“Anyway, I keep picturing all these little kids playing
some game in this bid field of rye and all. Thousands of little kids, and
nobody’s around—nobody big, I mean—except me. And I’m standing on the edge of
some crazy cliff. What I have to do, I have to catch everybody if they start to
go over the cliff—I mean if they’re running and they don’t look where they’re
going I have to come out from somewhere and catch
them. That’s all I’d do all day. I’d just be the catcher in the rye and all. I
know it’s crazy, but that’s the only thing I’d really like to be. I know it’s
crazy.” (Salinger pg. 173)
This quote was one of the most meaningful ones of all. At
first I didn’t know what it meant, but as I thought about it, the meaning
became clear. Holden, during this book, is struggling with a major inner
conflict. Maturity and his climb to adulthood. He’s around seventeen years old,
and he’s coming to a point in his life where he is going to have to become an
adult.
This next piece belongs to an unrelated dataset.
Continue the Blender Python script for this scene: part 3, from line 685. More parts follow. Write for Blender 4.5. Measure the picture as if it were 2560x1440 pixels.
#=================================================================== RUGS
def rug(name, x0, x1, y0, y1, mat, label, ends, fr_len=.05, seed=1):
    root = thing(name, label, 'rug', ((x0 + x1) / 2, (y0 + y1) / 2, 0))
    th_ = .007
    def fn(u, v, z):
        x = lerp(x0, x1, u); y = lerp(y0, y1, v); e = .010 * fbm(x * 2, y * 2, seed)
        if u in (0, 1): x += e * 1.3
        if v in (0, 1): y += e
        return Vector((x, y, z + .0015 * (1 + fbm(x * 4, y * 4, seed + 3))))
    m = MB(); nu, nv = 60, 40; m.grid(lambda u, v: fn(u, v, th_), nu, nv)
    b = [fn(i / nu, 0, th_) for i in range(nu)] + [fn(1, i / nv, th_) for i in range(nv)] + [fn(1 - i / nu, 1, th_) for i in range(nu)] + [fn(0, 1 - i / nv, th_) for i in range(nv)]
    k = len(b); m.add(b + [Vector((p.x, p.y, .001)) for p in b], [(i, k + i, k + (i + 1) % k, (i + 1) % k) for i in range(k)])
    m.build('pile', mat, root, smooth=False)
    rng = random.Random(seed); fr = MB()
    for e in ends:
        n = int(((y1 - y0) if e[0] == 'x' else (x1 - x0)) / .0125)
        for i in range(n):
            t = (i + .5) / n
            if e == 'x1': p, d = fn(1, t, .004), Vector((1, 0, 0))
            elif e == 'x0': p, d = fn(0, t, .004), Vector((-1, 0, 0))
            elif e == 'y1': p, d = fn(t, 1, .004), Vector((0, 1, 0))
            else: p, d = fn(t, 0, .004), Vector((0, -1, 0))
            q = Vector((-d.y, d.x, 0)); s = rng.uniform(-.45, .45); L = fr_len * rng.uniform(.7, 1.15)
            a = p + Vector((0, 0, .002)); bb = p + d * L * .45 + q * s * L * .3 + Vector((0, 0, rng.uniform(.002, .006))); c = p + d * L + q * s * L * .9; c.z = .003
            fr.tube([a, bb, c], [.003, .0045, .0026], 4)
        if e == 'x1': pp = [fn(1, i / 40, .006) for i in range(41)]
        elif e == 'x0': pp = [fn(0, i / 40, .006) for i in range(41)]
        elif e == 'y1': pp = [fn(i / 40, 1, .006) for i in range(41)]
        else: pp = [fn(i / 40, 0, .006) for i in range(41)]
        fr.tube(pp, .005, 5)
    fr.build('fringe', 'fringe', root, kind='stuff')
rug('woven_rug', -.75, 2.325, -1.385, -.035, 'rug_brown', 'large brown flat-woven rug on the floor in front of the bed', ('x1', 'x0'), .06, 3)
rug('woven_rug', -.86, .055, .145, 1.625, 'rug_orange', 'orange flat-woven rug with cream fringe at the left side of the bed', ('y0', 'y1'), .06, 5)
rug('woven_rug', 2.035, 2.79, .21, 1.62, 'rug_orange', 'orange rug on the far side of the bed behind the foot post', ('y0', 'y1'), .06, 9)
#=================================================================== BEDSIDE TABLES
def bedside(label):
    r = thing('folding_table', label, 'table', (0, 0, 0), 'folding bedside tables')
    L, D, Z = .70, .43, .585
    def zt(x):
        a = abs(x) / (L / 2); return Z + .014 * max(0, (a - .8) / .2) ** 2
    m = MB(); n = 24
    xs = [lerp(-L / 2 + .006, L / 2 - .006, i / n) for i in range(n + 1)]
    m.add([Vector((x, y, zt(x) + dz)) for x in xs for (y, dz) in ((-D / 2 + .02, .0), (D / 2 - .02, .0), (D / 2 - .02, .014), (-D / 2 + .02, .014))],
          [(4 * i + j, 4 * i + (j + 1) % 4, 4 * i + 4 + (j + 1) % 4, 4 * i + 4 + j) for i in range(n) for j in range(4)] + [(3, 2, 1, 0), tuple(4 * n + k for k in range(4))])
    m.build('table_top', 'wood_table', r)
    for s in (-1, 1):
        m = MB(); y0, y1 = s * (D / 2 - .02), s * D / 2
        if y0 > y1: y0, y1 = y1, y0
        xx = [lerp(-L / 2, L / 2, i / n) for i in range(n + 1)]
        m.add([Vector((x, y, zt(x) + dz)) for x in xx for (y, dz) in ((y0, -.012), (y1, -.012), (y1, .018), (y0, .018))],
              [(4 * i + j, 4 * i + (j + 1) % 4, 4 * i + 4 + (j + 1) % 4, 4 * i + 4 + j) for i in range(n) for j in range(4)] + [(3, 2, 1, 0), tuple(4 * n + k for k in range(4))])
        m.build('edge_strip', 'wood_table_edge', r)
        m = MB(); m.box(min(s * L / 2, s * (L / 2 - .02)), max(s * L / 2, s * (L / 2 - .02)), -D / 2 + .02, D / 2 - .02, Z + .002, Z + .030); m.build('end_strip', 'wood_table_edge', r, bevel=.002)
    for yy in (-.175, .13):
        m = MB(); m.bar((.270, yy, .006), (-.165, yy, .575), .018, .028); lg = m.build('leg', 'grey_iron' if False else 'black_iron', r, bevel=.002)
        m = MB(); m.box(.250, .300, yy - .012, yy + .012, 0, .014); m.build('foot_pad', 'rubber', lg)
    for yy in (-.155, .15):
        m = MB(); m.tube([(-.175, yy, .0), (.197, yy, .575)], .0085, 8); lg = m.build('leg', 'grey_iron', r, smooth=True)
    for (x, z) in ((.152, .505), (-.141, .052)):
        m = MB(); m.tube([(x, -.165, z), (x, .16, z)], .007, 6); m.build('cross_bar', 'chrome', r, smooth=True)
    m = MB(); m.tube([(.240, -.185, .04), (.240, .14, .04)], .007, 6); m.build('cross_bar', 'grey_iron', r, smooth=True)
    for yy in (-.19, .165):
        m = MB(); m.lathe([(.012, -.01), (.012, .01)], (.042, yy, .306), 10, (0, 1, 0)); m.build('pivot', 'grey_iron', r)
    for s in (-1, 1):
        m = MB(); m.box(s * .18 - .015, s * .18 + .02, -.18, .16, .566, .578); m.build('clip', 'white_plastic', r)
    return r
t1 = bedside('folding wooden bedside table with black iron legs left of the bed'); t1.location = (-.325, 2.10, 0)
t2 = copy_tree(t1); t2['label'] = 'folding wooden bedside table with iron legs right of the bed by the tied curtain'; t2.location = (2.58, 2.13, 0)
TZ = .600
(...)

Unfortunately, he’s having a terrible time with it, and he says, “I was
sixteen then, and I’m seventeen now, and sometimes I act like I’m about
thirteen.”( Salinger pg. 9) He then talks about how he has graying hair, since
he was a kid, and how his dad tells him
he acts like he’s twelve. “I get bored sometimes when people tell me to act my
age. Sometimes I act a lot older than I am—I really do—but people never notice
it. Peole never notice anything.” (Salinger pg.9) The mention of his gray hair
is what really tells the reader that he’s gone through a lot of things that a
young kid should never have to go though. We later find out his brother Allie
died and Holden had to be sent to a place because he broke all the windows in
his garage out of anger and sadness. Holden had the majority of his childhood
robbed from him when he had to go through the death of his brother. That is why
this quote about the catcher in the rye means a lot. He’s talking about keeping
little children from going over the cliff, and the cliff is adulthood and the
point in which innocence doesn’t exist anymore. Holden wants to preserve child
innocence, and I think he inwardly wishes someone would have done that for him.
This whole story is about Holden losing all his innocence, and this quote
describes what he wishes would have happened to him. He wants to correct that
mistake and keep other children from making it, and ‘going over the edge of the
cliff’.
Salinger, J. D. The Catcher in
the Rye. Boston: Little, Brown, 1951. Print.